Corentin Fila incarne Mathias
David Foenkinos qui l’a fait tourner dans son film «Jalouse » dit de Corentin Fila qu’il est un acteur au tempérament de feu. On s’accordera sur ce point avec lui, en ajoutant qu’il possède une profondeur de jeu tranchant avec son jeune âge. Né le 28 septembre 1988, passionné de sports (il pratique la boxe et s’entraîne souvent avec Gonzague Van Bervesselès son camarade des Provinciales), Corentin Fila définit son personnage de Mathias comme un héros pasolinien. «C’est un garçon d’une grande humanité», indique-t-il, «Il est caustique, acerbe, et possède un idéal aussi haut que celui de Bardamu du “Voyage au bout de la nuit” de Céline. D’où son intransigeance et sa radicalité». «Il aime Étienne, ajoute-t-il, d’un amour fraternel. Il a face à lui une posture de grand frère. Sa désespérance aussi est artistique. Ce personnage que j’ai travaillé d’abord à l’instinct, se sent découragé par son rapport au monde.
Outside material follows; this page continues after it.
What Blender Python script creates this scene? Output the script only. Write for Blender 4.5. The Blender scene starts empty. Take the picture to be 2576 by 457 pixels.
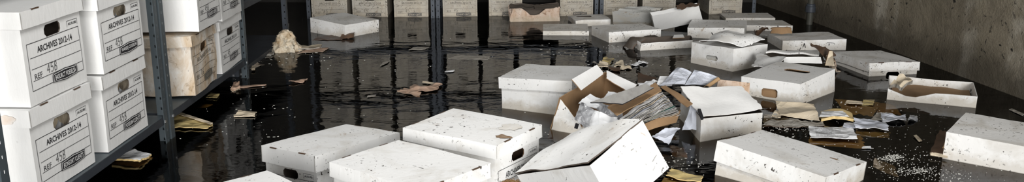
import bpy, bmesh, math, random
from mathutils import Vector, Matrix, Euler, noise

C = bpy.context.scene.collection
PI = math.pi
# ------------------------------------------------------------------ camera
FPX, CAMH, PITCH = 2185.0, 1.254, 0.2485
cam_d = bpy.data.cameras.new('camera'); cam = bpy.data.objects.new('camera', cam_d); C.objects.link(cam)
cam.location = (0, 0, CAMH); cam.rotation_euler = (PI/2 - PITCH, 0, 0)
cam_d.sensor_fit = 'HORIZONTAL'; cam_d.sensor_width = 36.0; cam_d.lens = 36.0*FPX/2576.0
cam_d.clip_start = .05; cam_d.clip_end = 60
bpy.context.scene.camera = cam

def at(u, v, z):
    a = (u-1288)/FPX; b = (v-228.5)/FPX
    dy = math.cos(PITCH)-b*math.sin(PITCH); dz = -math.sin(PITCH)-b*math.cos(PITCH)
    t = (z-CAMH)/dz
    return Vector((a*t, dy*t, z))

# ------------------------------------------------------------------ materials
def newmat(name):
    m = bpy.data.materials.new(name); m.use_nodes = True
    nt = m.node_tree; nt.nodes.clear()
    out = nt.nodes.new('ShaderNodeOutputMaterial'); b = nt.nodes.new('ShaderNodeBsdfPrincipled')
    nt.links.new(b.outputs[0], out.inputs[0])
    return m, nt, b
def N(nt, t, **k):
    n = nt.nodes.new(t)
    for a, v in k.items():
        if a in n.inputs.keys(): n.inputs[a].default_value = v
        else: setattr(n, a, v)
    return n
def coords(nt, spread=37.0, mode='Object'):
    tc = N(nt, 'ShaderNodeTexCoord'); oi = N(nt, 'ShaderNodeObjectInfo')
    mu = N(nt, 'ShaderNodeMath', operation='MULTIPLY'); mu.inputs[1].default_value = spread
    nt.links.new(oi.outputs['Random'], mu.inputs[0])
    ad = N(nt, 'ShaderNodeVectorMath', operation='ADD')
    nt.links.new(tc.outputs[mode], ad.inputs[0]); nt.links.new(mu.outputs[0], ad.inputs[1])
    return ad.outputs[0]
def noise_n(nt, vec, scale, detail=4, rough=.6, dist=0, stretch=None):
    if stretch:
        mp = N(nt, 'ShaderNodeMapping'); mp.inputs['Scale'].default_value = stretch
        nt.links.new(vec, mp.inputs[0]); vec = mp.outputs[0]
    n = N(nt, 'ShaderNodeTexNoise'); n.inputs['Scale'].default_value = scale; n.inputs['Detail'].default_value = detail
    n.inputs['Roughness'].default_value = rough; n.inputs['Distortion'].default_value = dist
    nt.links.new(vec, n.inputs['Vector']); return n.outputs['Fac']
def ramp(nt, fac, a, b, va=0.0, vb=1.0):
    r = N(nt, 'ShaderNodeMapRange'); r.clamp = True
    for i, v in zip((1, 2, 3, 4), (a, b, va, vb)): r.inputs[i].default_value = v
    nt.links.new(fac, r.inputs[0]); return r.outputs[0]
def mul(nt, a, b, op='MULTIPLY'):
    m = N(nt, 'ShaderNodeMath', operation=op)
    for i, s in enumerate((a, b)):
        if isinstance(s, (int, float)): m.inputs[i].default_value = s
        else: nt.links.new(s, m.inputs[i])
    return m.outputs[0]
def mix(nt, fac, a, b):
    m = N(nt, 'ShaderNodeMix'); m.data_type = 'RGBA'
    if isinstance(fac, (int, float)): m.inputs[0].default_value = fac
    else: nt.links.new(fac, m.inputs[0])
    for i, s in ((6, a), (7, b)):
        if isinstance(s, tuple): m.inputs[i].default_value = (*s, 1)
        else: nt.links.new(s, m.inputs[i])
    return m.outputs[2]
def bump(nt, b, h, strength, dist=.01):
    bp = N(nt, 'ShaderNodeBump'); bp.inputs['Strength'].default_value = strength; bp.inputs['Distance'].default_value = dist
    nt.links.new(h, bp.inputs['Height']); nt.links.new(bp.outputs[0], b.inputs['Normal'])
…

Il me touche profondément.» Pour lui : «On peut résumer l’ensemble du film par cette phrase : “par moment on ne sait pas qui a raison”. Cette belle réflexion sur le doute, je l’ai portée en moi en jouant Mathias. Et la manière de filmer de Jean-Paul a renforcé ce sentiment».
Gonzague Van Bervesselès incarne Jean-Noël
Si le père d’Andranic Manet dans «Mes Provinciales» est son vrai père dans la vie, Gonzague Van Bervesselès a vécu, lui aussi, une aventure familiale sur le tournage. « «C’est ma sœur Charlotte qui incarne Héloïse», dévoile-t-il, «et le plus drôle c’est que je ne savais pas qu’elle passait le casting en même temps que moi. Cela m’a ému de la retrouver sur le plateau». Né le 21 mars 1991, Gonzague, comédien de théâtre a connu avec «Mes provinciales» sa première aventure cinématographique. Précisant: «Mon rôle de Jean-Noël, je l’ai abordé en répétant beaucoup avant, comme au théâtre. Mon personnage est un ami très proche d’Étienne dont il a été autrefois amoureux. C’est un tempérament radieux et j’ai beaucoup de traits de caractère communs avec lui. Aussi exigeant qu’Étienne mais, sans doute, moins égocentrique, il va s’éloigner de lui, et sa façon de se positionner face à Mathias qui le bouscule m’a intéressé». «Je peux dire de “Mes provinciales”, poursuit-il, dont je suis sorti plus aguerri en tant qu’acteur, que c’est une sorte de témoignage de la mélancolie heureuse des choses perdues».